Scripts that build scenes:
----
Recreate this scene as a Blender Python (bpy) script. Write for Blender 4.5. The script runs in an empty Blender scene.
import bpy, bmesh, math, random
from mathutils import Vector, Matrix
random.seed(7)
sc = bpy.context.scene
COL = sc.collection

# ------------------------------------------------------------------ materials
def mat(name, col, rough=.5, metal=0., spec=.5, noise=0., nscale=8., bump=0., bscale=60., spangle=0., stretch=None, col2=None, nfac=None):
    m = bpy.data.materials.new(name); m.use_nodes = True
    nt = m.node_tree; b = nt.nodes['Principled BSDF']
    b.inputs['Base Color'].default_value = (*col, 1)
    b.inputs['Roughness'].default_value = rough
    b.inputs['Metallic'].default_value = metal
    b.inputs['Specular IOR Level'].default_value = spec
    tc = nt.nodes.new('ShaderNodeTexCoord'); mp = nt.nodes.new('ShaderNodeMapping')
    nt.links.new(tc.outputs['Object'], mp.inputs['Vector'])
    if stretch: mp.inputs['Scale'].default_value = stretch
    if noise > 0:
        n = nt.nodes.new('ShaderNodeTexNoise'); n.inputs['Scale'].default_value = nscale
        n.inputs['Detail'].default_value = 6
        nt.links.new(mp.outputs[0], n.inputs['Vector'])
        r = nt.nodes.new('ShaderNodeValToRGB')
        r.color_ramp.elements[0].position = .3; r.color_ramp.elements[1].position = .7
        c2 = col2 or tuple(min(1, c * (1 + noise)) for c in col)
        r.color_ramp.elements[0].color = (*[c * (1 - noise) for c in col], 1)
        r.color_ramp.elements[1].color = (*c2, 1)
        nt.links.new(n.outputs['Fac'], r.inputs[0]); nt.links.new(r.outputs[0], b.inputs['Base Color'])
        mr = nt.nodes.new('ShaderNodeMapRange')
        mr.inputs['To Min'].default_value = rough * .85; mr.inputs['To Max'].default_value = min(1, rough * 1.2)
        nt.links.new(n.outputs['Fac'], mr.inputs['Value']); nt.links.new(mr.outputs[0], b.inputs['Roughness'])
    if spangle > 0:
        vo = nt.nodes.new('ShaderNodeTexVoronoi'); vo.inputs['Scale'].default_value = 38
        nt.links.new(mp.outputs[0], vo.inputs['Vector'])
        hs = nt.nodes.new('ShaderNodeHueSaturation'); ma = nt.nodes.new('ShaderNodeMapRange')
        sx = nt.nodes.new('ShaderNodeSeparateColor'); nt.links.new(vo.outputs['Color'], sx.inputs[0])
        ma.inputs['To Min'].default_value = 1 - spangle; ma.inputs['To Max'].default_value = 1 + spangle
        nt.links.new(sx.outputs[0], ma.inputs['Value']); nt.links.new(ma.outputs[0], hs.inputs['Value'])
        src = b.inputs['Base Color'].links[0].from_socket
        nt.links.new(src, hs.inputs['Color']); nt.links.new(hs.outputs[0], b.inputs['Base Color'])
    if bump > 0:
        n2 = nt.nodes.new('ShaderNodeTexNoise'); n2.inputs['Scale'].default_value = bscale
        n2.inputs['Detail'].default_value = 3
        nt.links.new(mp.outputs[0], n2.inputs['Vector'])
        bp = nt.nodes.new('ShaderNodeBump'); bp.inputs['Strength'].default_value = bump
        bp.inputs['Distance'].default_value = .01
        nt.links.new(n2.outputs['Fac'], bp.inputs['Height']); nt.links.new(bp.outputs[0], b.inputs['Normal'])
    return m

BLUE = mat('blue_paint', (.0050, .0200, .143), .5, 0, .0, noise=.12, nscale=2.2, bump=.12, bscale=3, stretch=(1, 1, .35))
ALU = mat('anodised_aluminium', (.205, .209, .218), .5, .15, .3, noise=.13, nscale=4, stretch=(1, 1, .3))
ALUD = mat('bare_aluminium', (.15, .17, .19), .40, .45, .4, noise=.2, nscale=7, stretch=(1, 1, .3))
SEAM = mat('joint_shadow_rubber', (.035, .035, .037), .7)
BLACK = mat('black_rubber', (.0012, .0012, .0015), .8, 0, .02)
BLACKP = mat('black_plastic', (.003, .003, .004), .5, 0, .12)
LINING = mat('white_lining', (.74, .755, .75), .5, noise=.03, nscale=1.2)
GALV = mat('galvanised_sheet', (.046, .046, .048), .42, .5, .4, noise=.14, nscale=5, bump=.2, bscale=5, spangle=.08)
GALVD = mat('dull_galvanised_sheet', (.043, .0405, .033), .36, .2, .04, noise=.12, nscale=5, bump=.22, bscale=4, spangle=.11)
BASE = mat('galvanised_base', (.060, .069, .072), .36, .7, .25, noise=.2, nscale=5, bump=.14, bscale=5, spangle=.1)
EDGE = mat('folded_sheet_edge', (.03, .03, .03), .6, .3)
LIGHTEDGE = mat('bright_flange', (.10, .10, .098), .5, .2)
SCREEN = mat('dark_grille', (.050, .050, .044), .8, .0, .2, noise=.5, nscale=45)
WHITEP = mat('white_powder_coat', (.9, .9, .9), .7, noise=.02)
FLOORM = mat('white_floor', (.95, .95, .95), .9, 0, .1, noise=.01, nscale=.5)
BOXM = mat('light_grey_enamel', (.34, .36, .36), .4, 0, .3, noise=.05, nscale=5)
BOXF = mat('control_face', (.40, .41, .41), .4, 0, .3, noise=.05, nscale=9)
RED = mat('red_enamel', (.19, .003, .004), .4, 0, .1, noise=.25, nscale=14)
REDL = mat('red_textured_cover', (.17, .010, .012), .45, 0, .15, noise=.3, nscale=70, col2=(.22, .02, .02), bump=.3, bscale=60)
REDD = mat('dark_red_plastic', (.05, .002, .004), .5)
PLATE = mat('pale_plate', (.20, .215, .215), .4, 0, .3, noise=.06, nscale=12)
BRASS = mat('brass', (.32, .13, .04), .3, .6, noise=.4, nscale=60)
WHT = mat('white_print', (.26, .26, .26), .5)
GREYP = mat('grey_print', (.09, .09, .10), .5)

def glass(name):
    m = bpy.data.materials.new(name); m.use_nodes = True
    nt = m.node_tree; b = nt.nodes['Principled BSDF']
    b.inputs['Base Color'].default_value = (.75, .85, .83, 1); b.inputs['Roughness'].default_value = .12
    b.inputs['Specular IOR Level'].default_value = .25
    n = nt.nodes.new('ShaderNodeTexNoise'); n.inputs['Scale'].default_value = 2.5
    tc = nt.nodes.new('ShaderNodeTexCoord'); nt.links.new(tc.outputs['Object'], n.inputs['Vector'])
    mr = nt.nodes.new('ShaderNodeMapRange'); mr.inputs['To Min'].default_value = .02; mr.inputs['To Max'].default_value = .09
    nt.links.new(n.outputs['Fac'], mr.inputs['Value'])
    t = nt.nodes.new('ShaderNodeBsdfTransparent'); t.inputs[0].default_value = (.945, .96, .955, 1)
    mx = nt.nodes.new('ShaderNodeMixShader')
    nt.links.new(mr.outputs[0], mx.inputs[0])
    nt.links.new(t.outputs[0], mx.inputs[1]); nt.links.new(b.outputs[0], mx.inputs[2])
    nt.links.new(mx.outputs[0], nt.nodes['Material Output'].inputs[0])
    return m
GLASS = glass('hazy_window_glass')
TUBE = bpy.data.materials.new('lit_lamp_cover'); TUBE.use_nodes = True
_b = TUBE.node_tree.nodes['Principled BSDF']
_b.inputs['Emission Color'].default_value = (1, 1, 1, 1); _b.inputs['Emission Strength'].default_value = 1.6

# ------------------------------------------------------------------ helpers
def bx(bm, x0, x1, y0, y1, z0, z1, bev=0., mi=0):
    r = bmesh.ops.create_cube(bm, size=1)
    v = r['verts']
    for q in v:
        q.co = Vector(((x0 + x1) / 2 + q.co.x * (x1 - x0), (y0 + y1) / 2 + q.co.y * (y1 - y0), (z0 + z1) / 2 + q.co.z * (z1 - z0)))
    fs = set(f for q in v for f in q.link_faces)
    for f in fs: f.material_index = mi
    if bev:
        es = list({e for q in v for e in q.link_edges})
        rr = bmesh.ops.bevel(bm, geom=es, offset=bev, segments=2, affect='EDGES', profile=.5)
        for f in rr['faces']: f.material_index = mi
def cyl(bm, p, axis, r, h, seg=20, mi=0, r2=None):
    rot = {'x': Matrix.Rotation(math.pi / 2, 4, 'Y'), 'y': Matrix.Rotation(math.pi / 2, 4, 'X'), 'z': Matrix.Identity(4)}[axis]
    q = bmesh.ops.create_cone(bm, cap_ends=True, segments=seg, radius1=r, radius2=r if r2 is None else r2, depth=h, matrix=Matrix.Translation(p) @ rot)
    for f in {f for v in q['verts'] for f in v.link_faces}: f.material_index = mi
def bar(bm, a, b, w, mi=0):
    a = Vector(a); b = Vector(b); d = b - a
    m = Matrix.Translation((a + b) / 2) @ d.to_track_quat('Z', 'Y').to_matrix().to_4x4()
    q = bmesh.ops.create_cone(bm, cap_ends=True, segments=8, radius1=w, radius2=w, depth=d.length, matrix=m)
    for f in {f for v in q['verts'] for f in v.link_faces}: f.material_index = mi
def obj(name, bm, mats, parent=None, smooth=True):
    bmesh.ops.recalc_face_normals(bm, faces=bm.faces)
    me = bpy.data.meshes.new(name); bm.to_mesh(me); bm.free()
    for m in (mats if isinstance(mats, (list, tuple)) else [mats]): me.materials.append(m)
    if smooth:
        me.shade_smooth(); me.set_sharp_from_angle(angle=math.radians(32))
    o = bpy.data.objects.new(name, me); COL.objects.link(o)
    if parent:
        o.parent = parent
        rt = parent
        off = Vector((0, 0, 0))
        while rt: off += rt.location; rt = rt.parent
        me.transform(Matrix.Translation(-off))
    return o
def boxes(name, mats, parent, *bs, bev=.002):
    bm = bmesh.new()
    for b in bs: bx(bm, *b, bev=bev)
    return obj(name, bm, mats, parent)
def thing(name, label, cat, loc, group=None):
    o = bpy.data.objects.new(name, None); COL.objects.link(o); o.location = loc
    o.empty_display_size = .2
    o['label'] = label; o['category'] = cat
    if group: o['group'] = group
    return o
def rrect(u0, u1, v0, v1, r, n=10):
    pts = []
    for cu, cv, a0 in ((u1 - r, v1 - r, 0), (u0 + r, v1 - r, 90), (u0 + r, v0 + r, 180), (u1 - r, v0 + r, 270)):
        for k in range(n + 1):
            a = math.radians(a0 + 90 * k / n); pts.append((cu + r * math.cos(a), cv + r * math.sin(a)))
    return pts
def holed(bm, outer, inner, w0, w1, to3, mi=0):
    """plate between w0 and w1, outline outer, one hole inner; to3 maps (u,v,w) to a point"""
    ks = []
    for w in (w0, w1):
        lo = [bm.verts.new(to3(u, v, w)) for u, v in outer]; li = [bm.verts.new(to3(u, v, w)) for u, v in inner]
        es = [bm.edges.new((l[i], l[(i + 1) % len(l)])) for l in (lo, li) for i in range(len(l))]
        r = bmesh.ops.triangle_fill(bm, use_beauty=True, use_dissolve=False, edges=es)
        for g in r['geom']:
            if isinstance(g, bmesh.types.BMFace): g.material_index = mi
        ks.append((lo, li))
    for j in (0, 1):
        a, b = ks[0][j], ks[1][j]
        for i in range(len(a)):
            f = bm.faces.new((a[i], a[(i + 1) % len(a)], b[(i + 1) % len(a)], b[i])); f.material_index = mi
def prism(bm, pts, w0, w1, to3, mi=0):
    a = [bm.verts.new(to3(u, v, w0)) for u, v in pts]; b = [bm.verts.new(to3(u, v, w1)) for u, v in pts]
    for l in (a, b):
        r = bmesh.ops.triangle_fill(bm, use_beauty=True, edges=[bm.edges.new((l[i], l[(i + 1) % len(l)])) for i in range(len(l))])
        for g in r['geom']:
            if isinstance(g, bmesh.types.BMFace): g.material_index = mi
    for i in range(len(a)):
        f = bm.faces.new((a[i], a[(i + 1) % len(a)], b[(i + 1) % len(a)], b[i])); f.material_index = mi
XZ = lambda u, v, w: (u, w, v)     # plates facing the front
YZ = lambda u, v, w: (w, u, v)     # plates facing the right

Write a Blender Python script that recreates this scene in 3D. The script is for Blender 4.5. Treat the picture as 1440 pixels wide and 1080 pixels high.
----
EXERCISE PROMPT: Retype exactly the lines from the start of the entries through the one with "COL = sc.collection"; include both ends.

SOLUTION FOR THIS EXERCISE:
Recreate this scene as a Blender Python (bpy) script. Write for Blender 4.5. The script runs in an empty Blender scene.
import bpy, bmesh, math, random
from mathutils import Vector, Matrix
random.seed(7)
sc = bpy.context.scene
COL = sc.collection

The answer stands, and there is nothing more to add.